Day 116: Japanese Curry: The Best of All Curries (that’s right!)

I’m talking to YOU, Thai Green or Red Curry fans.  YOU, Indian Korai or Madras fans.  Yeah, those curries are good.  Yeah, yeah, they’re complex and have rich flavors.  But here’s the thing: they’re old news.  Everyone loves them; everyone knows how great they are.  But when was the last time someone said to you, “Let’s have Japanese curry!”  Or even more rare: “Let’s go to that Japanese restaurant and get curry.”  It just doesn’t happen.

Years ago I spent some time in Japan.  I had great food there, of course.  Everyone will tell you about the amazing sushi (true – I had some scallop sushi that tasted like candy, and some Fatty Toro that literally tasted like butter).  And then there’s the tempura.  Everyone also talks about the tempura, which is basically the fried vegetables and meats, eaten on a bed of cabbage.  Apparently the cabbage is key.

One day on a trip somewhere, in one of the restaurants in one of the many metro stations on my journey, I noticed this brown gravy with bits in it, eaten over rice.  What is that?  It’s Japanese curry, and it is cheap in a country where everything else is super expensive.  So, why not give it a try?  I still remember the actual restaurant, and the first taste of the food.  It was delicious, and every time I eat it, I am pumped to be alive.

The flavors of Japanese curry can range from a little sweet to very spicy, but the base is always the same.  The base is made of a mixture of powdered vegetables, caramel, sugar, and a bunch of other things.  It’s not really easy to explain the flavor because it’s simply the flavor of Japanese Curry.

As with every other food I like to eat in restaurants, I quickly figured out how to make it at home.  Fortunately there are 2 brands who do it really well: House and S&B.  You can buy them at most supermarkets with Asian ingredients.  Then you have to pick your spiciness – there’s usually a little gauge on the package to let you know (but even the spiciest one I have had is not at all like a Thai or Indian curry, so don’t worry).

Last night I decided it was time to make some Japanese curry.  See below for photos of how to do it!  Give it a try, and enjoy!

a typical japanese curry package looks like this (notice it is called “tasty curry sauce mix” – can’t go wrong, can you?)
inside the pack is 2 sealed bricks, each brick has 4 “pods”. You need to shave this into the water when you make the curry.
ingredients ready to go: onions, carrots, and chicken.

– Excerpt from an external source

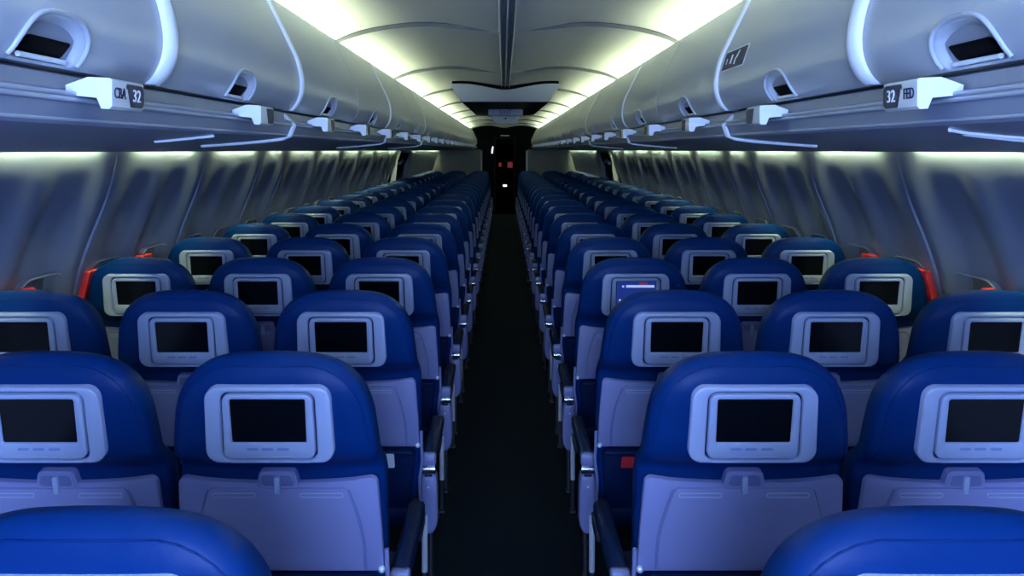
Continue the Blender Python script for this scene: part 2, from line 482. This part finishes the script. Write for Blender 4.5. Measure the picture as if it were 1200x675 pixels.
# windows: raised rounded frame with a hooded top, closed shade
nwin = 0
def make_window(sg, yc, red):
    global nwin; nwin += 1
    r = bpy.data.objects.new(f'window_{nwin}', None); C.objects.link(r); struct(r); r.location = (sg*1.78, yc, .74)
    bx = sg*1.78
    def mp(u, v, o):
        z = v
        return (sg*(wallx(z)-o)-bx, u, z-.74)
    ou = rrect(.165, .165, .76, 1.118, .085, 8); inn = rrect(.155, .155, .770, 1.108, .077, 8)
    mb = MB(); mb.frame(ou, inn, lambda u, v, o: mp(u, v, o if o < .006 else o*(1+.9*sm(1.0, 1.11, v))), -.01, .013, .004)
    link('window_frame', mb.mesh('window_frame', 'wall', 50), r)
    mb = MB(); arc = [p for p in inset(ou, .003) if p[1] > .98]
    arc.sort(key=lambda p: p[0]); mb.tube([mp(u, v, .012+.012*sm(1.0, 1.11, v)) for u, v in arc], .0034, 8)
    link('window_hood_edge', mb.mesh('window_hood_edge', 'bin', 50), r)  # paler tube paints the bright catch of light along the hood
    mb = MB(); mb.prism(inset(ou, .006), mp, -.008, .004)
    link('window_shade', mb.mesh('window_shade', 'wall2', 50), r)
    if red:
        mb = MB(); mb.prism(rrect(.055, .055, .955, 1.092, .008, 3, -.165), mp, .012, .060, .004)
        link('red_blind_edge', mb.mesh('red_blind_edge', 'red', 50), r)['label'] = 'red strip at the aft side of the window'
for sg in (-1, 1):
    for seams in (SEAMS[2:], SEAMS2):
        for a, b in zip(seams, seams[1:]):
            L = b-a
            for f in ((.25, .75) if L > .8 else (.5,)):
                y = a+L*f
                if y < 2.3: continue
                make_window(sg, y, 3.0 < y < 4.3)

# sidewall tubes between the bins and the wall
for sg in (-1, 1):
    for seams in (SEAMS, SEAMS2):
        for a, b in zip(seams, seams[1:]):
            g = .165
            mb = MB(); x0, x1 = sorted((sg*1.5325, sg*1.5405)); mb.box(x0, x1, a+g, b-g, 1.610, 1.622, .003)
            struct(link('sidewall_light', mb.mesh('sidewall_light', 'tube2')))

# ---- ceiling
CTAB = [(0, 2.135), (.05, 2.138), (.15, 2.157), (.30, 2.183), (.45, 2.186), (.60, 2.168), (.72, 2.140), (.81, 2.102), (.86, 2.072), (.90, 2.035)]
def ceilz(x): return catmull(CTAB, abs(x))
JO = [-1.3]+[-.21+2.13*i for i in range(0, 11)]
for i, (a, b) in enumerate(zip(JO, JO[1:])):
    mb = MB()
    xs = [(-.90+1.80*j/60) for j in range(61)]
    rows = []
    for t in (0, .002, .05, .3, .6, .9, 1):
        y = a+.006+(b-a-.012)*t
        # each panel's aft end hangs a little under the one before it
        rows.append([(x, y, ceilz(x)-.020*(1-t)*sm(.03, .30, abs(x))) for x in xs])
    up = [[(p[0], p[1], p[2]+.02) for p in r] for r in rows]
    mb.mi = 1; mb.grid([up[0], rows[0]]); mb.mi = 0; mb.grid(rows+[up[-1]])
    struct(link('ceiling', mb.mesh('ceiling', ['ceil', 'joint'], 40, recalc=False)))
struct(box_obj('ceiling', 'black', -1.0, 1.0, Y0, 22.5, 2.225, 2.26))
# centre rail
mb = MB()
prof = [(-.040, 2.150), (-.036, 2.126), (-.028, 2.126), (-.026, 2.133), (-.006, 2.133), (-.004, 2.126), (.004, 2.126), (.006, 2.133), (.026, 2.133), (.028, 2.126), (.036, 2.126), (.040, 2.150)]
mb.prism(prof, lambda u, v, o: (u, o, v), Y0, 7.9)
t1 = struct(link('trim_1', mb.mesh('trim_1', 'rail', 30)))
for u in (-.032, 0, .032):
    mb = MB(); mb.tube([(u, Y0, 2.1255), (u, 7.9, 2.1255)], .003, 8); link('rail_bead', mb.mesh('rail_bead', 'bin_white'), t1)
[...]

Don’t put too many ingredients in there – less is more. Basically do onion, meat, and either carrots or potatoes.
once you cook the ingredients in oil and the onions are clear, you need to add water to it and let it boil. For 1/2 a pack like I made, it was 600 ml (3 cups)
when you have boiled it with a lid on for long enough for all ingredients to be cooked, shave in the curry seasoning
after you mix in the curry, let the mixture simmer without a lid while stirring it, and it will thicken up to look like this.
assuming you have cooked the rice by now (cook it before you start with the curry), put it on the plate in a donut shape. (I saw this at a restaurant in Japan once and I liked the technique)
bon apetit! it goes great with a Japanese beer like Asahi.